Wir müssen uns verabschieden von tradierten Schulstrukturen, wir müssen uns verabschieden von gewohnter Unterrichtsgestaltung, und wir müssen wirklich honorieren, dass es sehr viele gute und engagierte Lehrkräfte mit guten Ideen und Konzepten gibt. Dieses soll weitergetragen werden. Dieses können wir im Rahmen des Diskussionsprozesses sehr gut begleitend voranbringen.
Es geht nicht darum, irgendeine Schule oder irgendeine Lehrerin oder irgendeinen Lehrer zu kritisieren und ihr oder ihm zu sagen, sie machten schlechte Arbeit. Alleine, dass man so etwas überhaupt denkt und formuliert, ist - so finde ich - ziemlich ärgerlich, weil es immer wieder Gräben aufreißt, die wir in der Bildungsdiskussion nicht gebrauchen können.
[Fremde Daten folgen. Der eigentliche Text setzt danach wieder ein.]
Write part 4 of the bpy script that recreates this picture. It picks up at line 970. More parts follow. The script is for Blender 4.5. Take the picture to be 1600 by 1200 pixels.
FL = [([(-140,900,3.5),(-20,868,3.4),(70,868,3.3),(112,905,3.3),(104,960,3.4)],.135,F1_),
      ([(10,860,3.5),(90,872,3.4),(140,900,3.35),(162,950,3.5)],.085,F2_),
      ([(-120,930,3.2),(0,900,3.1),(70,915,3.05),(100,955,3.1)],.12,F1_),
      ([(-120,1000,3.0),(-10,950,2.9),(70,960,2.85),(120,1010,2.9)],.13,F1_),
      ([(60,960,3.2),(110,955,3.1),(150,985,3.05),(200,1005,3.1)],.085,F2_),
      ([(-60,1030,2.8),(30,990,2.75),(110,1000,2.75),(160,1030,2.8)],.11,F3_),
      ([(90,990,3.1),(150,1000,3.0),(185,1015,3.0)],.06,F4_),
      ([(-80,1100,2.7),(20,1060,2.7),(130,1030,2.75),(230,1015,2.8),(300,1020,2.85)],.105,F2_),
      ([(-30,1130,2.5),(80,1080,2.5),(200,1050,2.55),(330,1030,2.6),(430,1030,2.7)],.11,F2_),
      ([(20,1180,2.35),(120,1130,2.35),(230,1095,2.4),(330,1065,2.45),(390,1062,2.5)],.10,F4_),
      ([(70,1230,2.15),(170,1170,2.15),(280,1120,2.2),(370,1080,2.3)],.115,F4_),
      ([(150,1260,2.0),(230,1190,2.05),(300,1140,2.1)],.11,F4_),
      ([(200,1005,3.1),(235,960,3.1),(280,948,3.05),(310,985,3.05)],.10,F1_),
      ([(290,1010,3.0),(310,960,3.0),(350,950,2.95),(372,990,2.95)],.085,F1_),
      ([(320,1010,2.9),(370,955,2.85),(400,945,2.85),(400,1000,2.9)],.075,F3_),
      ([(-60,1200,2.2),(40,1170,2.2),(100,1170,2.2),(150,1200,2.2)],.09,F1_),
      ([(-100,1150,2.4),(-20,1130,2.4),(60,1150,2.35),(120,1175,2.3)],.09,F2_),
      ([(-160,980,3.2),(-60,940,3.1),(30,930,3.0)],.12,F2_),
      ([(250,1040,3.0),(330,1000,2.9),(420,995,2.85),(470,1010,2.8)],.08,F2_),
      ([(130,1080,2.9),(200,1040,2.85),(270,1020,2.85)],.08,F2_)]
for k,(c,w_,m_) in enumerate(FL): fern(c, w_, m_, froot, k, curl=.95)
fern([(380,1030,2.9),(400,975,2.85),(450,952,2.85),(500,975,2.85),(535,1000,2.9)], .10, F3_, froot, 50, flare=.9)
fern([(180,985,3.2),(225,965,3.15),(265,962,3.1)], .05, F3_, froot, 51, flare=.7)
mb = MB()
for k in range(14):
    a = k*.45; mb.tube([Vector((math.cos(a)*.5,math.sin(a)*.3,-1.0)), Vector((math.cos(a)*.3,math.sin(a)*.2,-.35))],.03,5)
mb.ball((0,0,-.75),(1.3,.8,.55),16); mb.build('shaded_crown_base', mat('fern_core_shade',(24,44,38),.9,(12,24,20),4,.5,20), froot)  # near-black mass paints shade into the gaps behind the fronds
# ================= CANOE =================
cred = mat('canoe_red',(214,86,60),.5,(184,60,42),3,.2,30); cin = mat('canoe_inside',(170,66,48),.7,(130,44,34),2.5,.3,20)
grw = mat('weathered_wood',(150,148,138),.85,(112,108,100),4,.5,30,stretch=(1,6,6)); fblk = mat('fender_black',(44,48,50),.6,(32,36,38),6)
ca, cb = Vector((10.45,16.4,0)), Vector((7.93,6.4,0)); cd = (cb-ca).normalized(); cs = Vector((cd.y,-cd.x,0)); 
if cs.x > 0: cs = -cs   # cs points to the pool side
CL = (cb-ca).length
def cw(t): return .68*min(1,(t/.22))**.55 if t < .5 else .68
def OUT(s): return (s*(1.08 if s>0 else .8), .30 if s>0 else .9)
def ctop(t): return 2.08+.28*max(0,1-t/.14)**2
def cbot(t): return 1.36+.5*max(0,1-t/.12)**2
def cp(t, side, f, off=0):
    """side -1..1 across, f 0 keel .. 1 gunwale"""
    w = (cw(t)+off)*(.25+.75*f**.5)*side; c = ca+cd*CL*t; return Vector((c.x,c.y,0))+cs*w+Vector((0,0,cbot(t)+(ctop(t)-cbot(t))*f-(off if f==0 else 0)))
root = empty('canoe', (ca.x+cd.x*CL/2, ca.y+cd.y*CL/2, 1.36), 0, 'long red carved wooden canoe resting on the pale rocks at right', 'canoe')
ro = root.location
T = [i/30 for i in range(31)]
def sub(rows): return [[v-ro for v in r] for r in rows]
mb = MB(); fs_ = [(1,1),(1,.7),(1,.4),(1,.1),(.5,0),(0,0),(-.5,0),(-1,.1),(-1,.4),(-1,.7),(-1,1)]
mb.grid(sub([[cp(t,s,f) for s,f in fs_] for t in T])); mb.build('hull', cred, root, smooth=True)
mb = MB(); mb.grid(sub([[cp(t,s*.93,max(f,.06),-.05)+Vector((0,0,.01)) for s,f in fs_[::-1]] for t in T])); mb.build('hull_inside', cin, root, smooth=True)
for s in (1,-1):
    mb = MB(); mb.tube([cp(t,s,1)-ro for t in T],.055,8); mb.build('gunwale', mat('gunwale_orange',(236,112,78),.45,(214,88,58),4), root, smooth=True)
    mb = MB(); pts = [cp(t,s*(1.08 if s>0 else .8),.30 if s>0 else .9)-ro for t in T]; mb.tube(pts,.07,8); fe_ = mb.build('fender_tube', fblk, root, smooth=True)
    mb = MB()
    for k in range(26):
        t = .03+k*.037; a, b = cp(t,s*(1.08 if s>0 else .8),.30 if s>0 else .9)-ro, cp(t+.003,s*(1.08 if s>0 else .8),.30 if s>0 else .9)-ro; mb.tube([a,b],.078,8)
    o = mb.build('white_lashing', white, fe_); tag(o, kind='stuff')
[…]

Meine Damen und Herren, ich möchte nicht, dass eine Schule ein Schild an die Tür bekommt, aus dem hervorgeht, dass sie schlechte Arbeit macht, dass sie schlechte Rahmenbedingungen hat et cetera. Ich möchte, dass alle Schulen ein Türschild haben, aus dem hervorgeht, dass hier Lernen Spaß macht, dass Lernen hilft, in der Zukunft voranzukommen, dass die Schule erfolgreiche und besondere Schwerpunkte hat, die sie ausleben kann, und dass sie jede Schülerin und jeden Schüler in ihren individuellen Begabungen unterstützt und stärkt. Denn nichts ist für einen Schüler wertvoller als Anerkennung und Wertschätzung für das, was er geleistet hat, auf welchem Level auch immer.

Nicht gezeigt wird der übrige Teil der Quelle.